### What you need to do
Return only the lines from the top of the material through the line marked by "drain_floor = MB()", unaltered.

### Data for this task
>>>

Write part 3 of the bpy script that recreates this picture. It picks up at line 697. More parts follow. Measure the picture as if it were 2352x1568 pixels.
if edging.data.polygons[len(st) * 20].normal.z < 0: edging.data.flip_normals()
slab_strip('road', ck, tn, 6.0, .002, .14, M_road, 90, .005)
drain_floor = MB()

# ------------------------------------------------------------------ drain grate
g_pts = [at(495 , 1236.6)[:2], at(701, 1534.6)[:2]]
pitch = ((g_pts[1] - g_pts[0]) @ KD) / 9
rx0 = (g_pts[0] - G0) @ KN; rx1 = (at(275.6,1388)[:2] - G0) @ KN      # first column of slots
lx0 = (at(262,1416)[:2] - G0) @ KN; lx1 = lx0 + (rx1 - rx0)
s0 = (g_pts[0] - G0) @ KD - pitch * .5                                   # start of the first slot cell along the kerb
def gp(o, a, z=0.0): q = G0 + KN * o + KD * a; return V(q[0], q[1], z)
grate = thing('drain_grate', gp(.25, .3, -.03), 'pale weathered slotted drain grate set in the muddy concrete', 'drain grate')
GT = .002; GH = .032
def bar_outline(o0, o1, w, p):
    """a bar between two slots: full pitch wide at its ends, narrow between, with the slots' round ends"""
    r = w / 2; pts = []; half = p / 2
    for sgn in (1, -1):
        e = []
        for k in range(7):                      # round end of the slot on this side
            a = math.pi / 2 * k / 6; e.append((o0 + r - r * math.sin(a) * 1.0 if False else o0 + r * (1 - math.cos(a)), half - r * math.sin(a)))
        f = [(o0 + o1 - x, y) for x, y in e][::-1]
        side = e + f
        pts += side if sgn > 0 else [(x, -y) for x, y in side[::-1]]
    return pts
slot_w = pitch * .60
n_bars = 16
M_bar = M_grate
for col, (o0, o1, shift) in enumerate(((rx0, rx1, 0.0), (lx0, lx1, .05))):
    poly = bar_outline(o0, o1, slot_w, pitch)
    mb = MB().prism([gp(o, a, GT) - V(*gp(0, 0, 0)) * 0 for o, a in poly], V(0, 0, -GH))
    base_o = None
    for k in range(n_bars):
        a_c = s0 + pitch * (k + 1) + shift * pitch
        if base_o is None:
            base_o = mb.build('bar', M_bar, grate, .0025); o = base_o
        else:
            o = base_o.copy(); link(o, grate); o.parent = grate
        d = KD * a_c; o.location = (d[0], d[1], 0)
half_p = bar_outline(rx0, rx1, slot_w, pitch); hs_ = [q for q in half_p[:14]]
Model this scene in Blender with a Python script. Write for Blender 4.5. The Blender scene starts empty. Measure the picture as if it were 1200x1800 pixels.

<<<

### Exercise solution
Write part 3 of the bpy script that recreates this picture. It picks up at line 697. More parts follow. Measure the picture as if it were 2352x1568 pixels.
if edging.data.polygons[len(st) * 20].normal.z < 0: edging.data.flip_normals()
slab_strip('road', ck, tn, 6.0, .002, .14, M_road, 90, .005)
drain_floor = MB()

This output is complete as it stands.